Существует ли сегодня нечто, именуемое «критикой»? Картина крайне пестрая и всяческая, то есть примерно как и в искусстве. Занимаются рекламой и маркетингом «вечных ценностей» и пряных красот с душком. И ставят в тупик странными выходками, как это делает сегодняшний «пост-арт». Флиртуют с политикой, намекают и на интимную связь с самой мадам Сьянс... В общем, мудрость и глупость века сего вся тут, когда речь идет о «критике». Какой там общий знаменатель? Неужели это она, та же самая — то в обличье академического педантизма, то резво приплясывающая с отчетливо цинической повадкой, то рафинированная, то опять новая, дикая?

Конечно, есть просвещенные, продвинутые. То есть между народный клуб златоустов, где плетут витиеватую словесную дерриду, не верят в Науку, Человека, Истину и прочие штуки, писомые с большой буквы, и посвящены — во что? Посвящены в своего рода шаманский культ Великого Лакана с главной заповедью: «Смысл есть Иное». Всегда иное, всегда непредвиденное, скрытое, даже Творцу смыслов неведомое, текучее. Смысл есть Что Угодно — только не то, что очевидно и непосредственно наличествует. Сказано - соврано. Отражено — искажено. Изучено — значит, мифологизировано. Павел всегда идет дальше Иисуса. Учитель сказал: «Я есть Иной», апостолы же решили, что ничто не есть Это, и всяка вещь — это Иное.

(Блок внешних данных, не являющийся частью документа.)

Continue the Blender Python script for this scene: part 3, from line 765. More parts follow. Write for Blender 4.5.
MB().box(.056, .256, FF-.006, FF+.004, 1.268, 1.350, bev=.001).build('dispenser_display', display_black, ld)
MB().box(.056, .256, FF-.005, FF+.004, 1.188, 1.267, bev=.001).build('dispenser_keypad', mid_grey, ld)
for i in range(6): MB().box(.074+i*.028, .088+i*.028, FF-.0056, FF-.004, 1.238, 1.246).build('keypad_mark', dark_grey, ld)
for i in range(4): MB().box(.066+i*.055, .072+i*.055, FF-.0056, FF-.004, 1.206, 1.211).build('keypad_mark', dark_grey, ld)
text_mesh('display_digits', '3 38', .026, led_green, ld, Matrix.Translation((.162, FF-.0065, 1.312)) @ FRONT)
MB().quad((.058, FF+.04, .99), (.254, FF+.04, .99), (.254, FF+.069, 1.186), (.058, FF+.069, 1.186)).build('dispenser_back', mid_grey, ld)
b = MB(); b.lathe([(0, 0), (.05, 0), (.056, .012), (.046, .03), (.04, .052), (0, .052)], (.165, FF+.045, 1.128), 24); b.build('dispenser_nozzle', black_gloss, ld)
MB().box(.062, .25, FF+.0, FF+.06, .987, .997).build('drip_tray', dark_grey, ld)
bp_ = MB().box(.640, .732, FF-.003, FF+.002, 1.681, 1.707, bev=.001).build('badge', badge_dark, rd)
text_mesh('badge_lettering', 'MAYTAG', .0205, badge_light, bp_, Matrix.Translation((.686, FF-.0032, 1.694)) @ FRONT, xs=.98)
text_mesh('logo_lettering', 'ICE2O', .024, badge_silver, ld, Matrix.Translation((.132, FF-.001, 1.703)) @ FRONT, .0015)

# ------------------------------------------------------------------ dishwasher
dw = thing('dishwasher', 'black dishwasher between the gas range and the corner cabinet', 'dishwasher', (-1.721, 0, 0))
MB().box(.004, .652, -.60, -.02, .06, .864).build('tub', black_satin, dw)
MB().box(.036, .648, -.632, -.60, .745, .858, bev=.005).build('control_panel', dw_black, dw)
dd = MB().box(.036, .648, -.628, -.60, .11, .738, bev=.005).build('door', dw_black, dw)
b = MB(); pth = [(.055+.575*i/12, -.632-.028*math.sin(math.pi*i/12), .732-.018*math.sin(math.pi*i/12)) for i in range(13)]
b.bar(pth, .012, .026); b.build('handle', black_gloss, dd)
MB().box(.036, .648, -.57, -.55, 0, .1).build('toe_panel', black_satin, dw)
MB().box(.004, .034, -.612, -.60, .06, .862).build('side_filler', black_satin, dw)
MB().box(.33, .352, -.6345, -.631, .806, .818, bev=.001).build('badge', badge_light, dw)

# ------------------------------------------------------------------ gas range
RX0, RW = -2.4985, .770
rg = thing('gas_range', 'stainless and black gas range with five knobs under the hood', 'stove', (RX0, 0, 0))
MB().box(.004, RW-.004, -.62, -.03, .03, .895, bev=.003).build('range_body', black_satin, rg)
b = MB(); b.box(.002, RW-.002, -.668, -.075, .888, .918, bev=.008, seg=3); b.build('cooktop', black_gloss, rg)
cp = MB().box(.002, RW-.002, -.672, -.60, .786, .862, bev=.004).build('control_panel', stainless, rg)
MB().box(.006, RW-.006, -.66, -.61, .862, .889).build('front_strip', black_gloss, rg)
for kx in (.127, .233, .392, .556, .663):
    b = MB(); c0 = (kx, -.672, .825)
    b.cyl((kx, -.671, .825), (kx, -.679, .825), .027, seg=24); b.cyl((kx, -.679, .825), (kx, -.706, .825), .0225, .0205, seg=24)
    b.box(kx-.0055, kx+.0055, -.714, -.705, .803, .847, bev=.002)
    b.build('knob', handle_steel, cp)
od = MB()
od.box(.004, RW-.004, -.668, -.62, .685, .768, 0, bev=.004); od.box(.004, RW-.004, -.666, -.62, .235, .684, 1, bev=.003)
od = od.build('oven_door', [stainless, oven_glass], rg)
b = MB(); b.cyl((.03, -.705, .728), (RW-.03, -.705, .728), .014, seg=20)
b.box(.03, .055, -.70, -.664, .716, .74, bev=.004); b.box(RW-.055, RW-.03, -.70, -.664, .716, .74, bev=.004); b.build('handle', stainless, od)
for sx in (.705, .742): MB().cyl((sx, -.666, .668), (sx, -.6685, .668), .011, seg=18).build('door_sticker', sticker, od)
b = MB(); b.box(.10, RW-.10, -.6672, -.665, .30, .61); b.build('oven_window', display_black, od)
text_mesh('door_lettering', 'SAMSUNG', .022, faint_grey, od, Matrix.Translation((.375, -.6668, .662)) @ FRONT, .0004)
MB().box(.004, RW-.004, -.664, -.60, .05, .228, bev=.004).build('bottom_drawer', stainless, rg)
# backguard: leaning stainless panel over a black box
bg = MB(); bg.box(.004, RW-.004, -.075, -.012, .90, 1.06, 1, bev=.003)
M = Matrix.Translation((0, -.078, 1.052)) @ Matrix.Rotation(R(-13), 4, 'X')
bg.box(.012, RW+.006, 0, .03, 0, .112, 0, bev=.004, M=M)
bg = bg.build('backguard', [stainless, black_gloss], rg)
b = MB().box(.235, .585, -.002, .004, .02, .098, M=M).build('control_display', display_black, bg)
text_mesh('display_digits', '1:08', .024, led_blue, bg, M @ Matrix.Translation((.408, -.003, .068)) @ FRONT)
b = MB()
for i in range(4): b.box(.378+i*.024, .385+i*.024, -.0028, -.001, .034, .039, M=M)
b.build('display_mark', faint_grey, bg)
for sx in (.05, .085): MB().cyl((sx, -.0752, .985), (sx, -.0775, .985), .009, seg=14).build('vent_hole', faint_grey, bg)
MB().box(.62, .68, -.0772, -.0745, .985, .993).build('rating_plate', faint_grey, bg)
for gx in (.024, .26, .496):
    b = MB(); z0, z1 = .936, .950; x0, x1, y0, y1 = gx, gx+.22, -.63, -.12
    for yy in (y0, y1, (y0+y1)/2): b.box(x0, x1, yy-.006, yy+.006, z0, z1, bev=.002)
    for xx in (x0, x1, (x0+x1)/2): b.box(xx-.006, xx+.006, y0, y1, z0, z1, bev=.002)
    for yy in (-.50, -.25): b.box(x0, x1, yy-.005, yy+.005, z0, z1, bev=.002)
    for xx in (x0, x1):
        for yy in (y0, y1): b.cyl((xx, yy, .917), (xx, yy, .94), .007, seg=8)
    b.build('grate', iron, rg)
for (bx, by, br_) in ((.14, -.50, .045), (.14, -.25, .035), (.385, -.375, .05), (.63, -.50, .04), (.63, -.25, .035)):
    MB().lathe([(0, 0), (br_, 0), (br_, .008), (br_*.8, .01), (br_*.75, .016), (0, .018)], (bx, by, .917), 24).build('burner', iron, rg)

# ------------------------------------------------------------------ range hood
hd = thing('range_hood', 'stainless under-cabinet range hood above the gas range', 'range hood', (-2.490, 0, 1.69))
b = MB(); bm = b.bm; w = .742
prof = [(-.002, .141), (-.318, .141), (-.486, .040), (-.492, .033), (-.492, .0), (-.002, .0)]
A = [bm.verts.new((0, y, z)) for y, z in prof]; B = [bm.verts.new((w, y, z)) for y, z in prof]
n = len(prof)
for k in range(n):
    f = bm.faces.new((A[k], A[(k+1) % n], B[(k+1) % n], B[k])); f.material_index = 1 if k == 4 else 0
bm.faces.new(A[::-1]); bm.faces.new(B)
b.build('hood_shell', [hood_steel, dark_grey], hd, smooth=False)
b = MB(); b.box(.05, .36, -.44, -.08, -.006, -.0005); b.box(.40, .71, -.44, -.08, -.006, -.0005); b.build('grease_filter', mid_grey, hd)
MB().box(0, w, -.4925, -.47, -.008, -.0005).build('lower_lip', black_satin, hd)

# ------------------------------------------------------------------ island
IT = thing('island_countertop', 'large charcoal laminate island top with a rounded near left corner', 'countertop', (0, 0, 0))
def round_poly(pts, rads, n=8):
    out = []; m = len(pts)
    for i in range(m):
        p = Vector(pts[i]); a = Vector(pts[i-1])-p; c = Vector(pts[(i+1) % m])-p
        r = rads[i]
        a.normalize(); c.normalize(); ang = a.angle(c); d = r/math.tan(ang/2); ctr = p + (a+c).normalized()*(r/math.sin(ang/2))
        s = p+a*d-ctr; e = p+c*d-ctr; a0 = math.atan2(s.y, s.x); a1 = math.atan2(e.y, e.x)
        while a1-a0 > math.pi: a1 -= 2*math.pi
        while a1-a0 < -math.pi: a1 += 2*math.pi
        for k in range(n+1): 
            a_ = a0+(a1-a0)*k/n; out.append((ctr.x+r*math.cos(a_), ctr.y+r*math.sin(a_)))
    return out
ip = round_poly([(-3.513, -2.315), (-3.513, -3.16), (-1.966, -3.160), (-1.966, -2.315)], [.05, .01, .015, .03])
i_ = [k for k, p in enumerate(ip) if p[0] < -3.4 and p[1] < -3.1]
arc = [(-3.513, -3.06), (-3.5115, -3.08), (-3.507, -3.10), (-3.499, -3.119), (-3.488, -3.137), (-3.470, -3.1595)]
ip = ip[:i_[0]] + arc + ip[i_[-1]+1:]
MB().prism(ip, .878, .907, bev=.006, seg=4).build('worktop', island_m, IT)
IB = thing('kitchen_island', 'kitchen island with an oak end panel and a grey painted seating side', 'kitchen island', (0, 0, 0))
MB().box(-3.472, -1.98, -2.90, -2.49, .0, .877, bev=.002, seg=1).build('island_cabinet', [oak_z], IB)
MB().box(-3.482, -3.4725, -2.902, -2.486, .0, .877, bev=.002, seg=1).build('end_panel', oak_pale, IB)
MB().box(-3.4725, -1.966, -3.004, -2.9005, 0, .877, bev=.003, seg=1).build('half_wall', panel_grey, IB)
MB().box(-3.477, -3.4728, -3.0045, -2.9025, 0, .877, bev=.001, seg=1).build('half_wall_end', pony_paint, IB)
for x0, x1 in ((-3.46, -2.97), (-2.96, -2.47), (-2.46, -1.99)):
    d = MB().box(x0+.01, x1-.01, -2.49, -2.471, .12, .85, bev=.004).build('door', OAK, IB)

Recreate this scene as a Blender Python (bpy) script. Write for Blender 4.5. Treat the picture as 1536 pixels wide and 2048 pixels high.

Это и есть «критика»? Да нет, это скорее следует назвать специальным разделом герменевтики. Как будто положено на выставке иметь очкастое существо, которое знает больше «измов», чем это доступно нормальному человеку, и, взирая на тряпки и деревяшки, экраны мониторов, фотографии и грязные носки, составляющие гетерогенное тело современного искусства, прозревает там Скрытое, пугая и утомляя непосвященных. Вероятно, это кому-то нужно, но не мне.

Самое странное и, пожалуй, неприятное в критике - это то, что она занимается искусством. Было бы и ей, и мне лучше, если бы она занялась другими вещами.

Какие самые значительные мысли были высказаны об искусстве в XX веке и кем? Уж никак не «критиками», и не в виде соображений о произведениях искусства или художниках. Вот, положим, Вальтер Беньямин. О чем писал? Какой-то неспециализированный ум: то ему понадобился Бодлер, то специфика кино, то смысловые аспекты городских улиц и подворотен. Не то рассеянный, не то какой-то акын и космограф новой культуры. И не он один. Жорж Батай писал о знаменитых садистах и мазохистах, о Пикассо, о фашизме, пещерном человеке, сексе... Бодрийар пишет по сей день — о модах, городах, женгцинах, войнах... Ну как им можно объяснить, что нужна специализация, что специалист по позднему Пикассо работает не так, как специалист по раннему Пикассо, и что ежели уж кто пишет о московском постконцептуализме, то это и есть его судьба?

Быть может, скоро и совсем не станет места для таких бродячих певцов и все будет поделено, схвачено «человеком-специализированным». Если уж ты закручиваешь гайки с правой резьбой, то за гайки с левой резьбой не берись, а то общественность осудит. Однако же при этом утрачивается нечто важное, даже основное для XX века. Странные бродячие умы «диагностов цивилизации», которые, казалось бы, хватались за всевозможные и не связанные между собой предметы, потому и были раскованы, что опирались на целостные картины мира. Когда есть целостная идея современной цивилизации, то хочется испытать ее во всех режимах. Поэтому не нужно привязываться к искусству, чтобы сказать существенные вещи о проблематике этого искусства. И это прекрасно. Так часто хочется защитить искусство от критика, который вцепился мертвой хваткой, оттащить его и сказать: «Отстань ты от него». Да, в цель попадают тогда, когда не прицеливаются. Такова уж нелинейная логика нуклеарной эпохи.

Вообще не так важно, о чем писать. Важно, что за этим стоит. Художник или выставка — тоже достойные предметы. Именно тоже. Не надо полагать, будто московский или, положим, иноземный художник важнее для человечества, нежели нищие и богачи, коммунизм, преступность, астрономия, мода, Будда или сексуальные меньшинства — или иные предметы. Мне интересны те, у кого есть картина мира, — и бог с теми, кто жречествует и священнодействует, ковыряя пальцем стенку своей экологической ниши.